* _What to do_:
Copy whichever lines contain the string "high".

* _Data excerpt_:
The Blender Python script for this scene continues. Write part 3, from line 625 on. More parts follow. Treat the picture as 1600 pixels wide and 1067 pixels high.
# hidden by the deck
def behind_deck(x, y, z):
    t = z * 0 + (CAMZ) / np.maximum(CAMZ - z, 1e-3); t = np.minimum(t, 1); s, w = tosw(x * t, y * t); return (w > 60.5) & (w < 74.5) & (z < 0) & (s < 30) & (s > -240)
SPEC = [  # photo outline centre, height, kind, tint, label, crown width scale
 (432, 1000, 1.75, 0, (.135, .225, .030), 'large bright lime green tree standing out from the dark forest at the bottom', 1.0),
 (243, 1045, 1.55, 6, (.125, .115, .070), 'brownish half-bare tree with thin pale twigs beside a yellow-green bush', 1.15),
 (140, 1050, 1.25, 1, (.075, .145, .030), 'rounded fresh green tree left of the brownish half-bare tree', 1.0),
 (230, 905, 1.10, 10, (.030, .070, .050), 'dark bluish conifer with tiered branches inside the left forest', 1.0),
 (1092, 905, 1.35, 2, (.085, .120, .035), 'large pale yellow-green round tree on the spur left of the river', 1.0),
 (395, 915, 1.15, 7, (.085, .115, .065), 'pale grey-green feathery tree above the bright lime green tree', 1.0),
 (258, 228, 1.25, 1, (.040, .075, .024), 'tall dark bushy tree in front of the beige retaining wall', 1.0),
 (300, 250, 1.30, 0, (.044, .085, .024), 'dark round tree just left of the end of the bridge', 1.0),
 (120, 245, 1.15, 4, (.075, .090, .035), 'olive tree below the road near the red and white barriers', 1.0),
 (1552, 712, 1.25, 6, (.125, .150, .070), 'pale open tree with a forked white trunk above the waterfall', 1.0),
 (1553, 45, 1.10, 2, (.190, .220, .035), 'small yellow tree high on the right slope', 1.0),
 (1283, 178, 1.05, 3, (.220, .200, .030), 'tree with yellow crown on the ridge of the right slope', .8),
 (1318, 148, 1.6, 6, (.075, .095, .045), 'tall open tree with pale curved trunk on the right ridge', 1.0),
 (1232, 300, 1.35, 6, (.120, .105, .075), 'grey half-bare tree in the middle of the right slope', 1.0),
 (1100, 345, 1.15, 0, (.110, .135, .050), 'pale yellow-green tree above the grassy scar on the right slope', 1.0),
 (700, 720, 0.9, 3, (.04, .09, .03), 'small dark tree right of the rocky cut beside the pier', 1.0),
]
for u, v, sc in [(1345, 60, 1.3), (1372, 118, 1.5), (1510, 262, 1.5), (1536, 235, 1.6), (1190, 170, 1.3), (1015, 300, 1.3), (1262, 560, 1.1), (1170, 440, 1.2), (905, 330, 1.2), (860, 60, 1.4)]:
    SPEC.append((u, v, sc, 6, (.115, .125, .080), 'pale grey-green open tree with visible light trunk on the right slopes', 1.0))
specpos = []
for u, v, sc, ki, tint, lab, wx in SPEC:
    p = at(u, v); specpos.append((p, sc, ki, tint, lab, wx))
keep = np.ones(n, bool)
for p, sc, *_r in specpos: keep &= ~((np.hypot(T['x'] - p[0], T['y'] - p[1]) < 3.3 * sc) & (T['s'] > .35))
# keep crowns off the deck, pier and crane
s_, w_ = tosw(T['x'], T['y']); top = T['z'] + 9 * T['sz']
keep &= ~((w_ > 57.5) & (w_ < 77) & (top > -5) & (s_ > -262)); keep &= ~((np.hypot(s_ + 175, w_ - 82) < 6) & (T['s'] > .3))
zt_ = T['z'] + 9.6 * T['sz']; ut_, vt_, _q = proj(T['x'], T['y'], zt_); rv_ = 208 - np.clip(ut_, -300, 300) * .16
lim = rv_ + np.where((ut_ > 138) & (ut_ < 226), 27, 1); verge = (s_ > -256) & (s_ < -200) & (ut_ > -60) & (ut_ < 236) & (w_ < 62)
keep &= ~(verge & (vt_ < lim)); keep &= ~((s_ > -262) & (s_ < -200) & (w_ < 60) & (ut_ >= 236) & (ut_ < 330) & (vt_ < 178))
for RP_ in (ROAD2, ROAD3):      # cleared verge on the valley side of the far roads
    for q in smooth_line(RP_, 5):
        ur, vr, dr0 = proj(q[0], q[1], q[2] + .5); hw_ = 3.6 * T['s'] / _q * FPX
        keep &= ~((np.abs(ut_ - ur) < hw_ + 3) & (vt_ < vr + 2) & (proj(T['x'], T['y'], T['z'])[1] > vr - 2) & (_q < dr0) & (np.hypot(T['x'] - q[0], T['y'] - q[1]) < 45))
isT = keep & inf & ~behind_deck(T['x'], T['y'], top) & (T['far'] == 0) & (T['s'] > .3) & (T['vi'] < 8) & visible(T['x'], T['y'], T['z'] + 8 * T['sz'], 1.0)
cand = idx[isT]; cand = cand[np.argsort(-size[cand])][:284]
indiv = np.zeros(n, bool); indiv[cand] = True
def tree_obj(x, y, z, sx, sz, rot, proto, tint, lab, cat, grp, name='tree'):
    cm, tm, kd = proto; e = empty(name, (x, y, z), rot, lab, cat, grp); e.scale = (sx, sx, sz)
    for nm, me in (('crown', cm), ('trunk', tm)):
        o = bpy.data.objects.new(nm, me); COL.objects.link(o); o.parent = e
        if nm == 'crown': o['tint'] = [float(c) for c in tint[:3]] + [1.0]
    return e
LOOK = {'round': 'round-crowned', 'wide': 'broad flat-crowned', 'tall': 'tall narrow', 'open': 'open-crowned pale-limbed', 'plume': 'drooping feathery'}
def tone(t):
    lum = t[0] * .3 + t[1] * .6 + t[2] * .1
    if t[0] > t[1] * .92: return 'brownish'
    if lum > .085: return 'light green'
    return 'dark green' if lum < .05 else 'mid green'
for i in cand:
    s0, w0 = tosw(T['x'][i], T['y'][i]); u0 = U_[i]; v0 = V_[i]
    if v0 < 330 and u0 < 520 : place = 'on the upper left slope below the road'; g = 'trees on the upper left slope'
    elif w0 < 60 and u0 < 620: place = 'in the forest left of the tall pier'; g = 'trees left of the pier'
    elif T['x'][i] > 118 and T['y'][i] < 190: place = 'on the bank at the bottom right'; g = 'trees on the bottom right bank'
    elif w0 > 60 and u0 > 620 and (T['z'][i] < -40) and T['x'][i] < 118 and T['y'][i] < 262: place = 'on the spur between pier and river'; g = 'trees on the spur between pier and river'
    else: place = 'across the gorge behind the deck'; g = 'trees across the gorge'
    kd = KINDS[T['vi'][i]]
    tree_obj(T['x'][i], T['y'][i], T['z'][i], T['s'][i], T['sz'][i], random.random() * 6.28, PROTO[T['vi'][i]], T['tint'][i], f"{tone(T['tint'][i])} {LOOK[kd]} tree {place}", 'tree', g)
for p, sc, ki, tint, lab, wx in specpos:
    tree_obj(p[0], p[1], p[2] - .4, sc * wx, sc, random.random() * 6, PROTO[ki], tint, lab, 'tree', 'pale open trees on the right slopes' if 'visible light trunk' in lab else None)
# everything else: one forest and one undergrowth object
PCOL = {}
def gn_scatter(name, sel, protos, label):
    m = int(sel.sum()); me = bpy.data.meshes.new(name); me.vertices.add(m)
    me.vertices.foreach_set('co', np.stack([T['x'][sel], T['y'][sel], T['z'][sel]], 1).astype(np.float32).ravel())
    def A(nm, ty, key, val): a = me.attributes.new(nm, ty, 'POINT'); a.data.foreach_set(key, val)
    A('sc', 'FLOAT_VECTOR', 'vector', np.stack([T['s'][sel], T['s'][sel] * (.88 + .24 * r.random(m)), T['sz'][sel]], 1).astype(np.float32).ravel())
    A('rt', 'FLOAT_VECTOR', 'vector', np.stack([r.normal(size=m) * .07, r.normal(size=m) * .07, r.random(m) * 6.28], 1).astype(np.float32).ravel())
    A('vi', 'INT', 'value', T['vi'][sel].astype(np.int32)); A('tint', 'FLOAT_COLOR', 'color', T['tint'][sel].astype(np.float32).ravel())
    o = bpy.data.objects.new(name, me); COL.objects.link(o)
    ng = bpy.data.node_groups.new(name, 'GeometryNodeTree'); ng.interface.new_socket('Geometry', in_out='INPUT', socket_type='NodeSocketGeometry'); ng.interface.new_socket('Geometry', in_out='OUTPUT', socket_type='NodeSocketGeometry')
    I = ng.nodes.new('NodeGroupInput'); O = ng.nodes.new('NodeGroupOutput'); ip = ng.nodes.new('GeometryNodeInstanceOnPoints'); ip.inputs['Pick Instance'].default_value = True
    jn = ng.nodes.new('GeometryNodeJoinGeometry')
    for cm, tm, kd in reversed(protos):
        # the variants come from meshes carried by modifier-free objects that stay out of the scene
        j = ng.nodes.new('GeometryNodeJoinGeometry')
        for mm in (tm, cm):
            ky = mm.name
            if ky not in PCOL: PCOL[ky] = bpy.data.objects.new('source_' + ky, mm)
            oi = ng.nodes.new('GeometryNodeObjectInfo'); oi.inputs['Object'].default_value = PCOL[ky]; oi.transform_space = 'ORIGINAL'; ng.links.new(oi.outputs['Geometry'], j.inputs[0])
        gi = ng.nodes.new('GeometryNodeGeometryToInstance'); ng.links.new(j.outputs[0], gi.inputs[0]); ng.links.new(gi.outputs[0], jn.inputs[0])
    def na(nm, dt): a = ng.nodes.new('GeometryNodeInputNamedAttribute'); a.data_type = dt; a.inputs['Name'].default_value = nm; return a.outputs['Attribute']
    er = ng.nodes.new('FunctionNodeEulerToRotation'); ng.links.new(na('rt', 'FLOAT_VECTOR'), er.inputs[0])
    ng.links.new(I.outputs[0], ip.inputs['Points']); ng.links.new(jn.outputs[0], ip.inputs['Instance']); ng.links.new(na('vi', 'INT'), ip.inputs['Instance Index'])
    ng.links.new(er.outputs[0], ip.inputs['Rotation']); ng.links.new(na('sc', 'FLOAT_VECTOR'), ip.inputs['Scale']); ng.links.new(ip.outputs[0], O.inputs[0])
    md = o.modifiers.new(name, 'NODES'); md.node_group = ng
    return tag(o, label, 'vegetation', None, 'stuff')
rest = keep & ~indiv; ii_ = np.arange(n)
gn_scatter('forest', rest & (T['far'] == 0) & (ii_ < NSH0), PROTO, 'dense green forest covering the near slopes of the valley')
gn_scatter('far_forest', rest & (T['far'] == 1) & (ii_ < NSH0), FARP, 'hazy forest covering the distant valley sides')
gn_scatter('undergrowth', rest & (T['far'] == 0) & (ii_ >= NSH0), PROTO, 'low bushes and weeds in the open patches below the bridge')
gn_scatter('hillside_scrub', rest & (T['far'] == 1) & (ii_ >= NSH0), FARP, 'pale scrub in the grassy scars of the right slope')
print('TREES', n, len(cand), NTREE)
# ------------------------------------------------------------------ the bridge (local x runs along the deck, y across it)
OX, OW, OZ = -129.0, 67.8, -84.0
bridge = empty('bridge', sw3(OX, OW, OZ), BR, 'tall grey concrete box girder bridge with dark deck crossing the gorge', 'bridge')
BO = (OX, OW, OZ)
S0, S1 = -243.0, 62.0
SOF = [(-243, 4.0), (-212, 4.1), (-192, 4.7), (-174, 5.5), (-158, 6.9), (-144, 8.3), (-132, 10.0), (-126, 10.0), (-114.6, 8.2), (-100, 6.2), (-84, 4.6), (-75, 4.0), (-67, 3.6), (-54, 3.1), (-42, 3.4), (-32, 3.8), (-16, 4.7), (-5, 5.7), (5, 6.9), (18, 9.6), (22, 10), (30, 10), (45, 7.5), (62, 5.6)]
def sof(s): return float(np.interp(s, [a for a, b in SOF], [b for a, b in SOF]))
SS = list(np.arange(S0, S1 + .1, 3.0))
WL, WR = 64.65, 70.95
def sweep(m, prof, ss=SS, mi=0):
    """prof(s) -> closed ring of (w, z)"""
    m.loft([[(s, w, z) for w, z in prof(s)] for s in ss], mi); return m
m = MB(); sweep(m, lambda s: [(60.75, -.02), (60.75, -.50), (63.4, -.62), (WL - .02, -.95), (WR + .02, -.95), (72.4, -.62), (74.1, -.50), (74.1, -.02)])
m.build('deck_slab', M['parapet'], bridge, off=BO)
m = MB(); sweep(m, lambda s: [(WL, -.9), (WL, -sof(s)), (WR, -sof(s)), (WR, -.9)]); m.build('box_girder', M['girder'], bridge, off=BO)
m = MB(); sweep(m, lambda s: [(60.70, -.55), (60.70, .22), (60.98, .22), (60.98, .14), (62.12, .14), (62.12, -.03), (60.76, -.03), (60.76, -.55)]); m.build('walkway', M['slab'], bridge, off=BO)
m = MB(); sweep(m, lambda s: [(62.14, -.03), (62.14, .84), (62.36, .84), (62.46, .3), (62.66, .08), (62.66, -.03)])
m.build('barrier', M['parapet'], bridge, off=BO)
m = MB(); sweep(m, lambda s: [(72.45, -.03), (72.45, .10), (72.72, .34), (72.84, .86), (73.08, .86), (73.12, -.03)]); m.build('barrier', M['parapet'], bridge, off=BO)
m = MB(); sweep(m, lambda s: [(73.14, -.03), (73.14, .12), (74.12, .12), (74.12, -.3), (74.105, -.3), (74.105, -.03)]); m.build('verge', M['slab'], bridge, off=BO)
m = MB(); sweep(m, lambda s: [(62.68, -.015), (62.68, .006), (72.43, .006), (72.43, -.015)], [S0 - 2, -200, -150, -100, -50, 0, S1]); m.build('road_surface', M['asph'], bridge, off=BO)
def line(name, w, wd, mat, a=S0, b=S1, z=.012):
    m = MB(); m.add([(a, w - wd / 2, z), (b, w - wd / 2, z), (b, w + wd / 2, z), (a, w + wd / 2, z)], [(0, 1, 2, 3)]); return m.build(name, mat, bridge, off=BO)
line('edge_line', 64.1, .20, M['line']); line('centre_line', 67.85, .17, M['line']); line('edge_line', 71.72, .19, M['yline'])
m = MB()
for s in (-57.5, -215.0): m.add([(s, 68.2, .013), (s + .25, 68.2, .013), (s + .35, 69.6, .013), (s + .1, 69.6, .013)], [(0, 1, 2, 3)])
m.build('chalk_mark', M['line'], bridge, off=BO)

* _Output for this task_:
The Blender Python script for this scene continues. Write part 3, from line 625 on. More parts follow. Treat the picture as 1600 pixels wide and 1067 pixels high.
 (1553, 45, 1.10, 2, (.190, .220, .035), 'small yellow tree high on the right slope', 1.0),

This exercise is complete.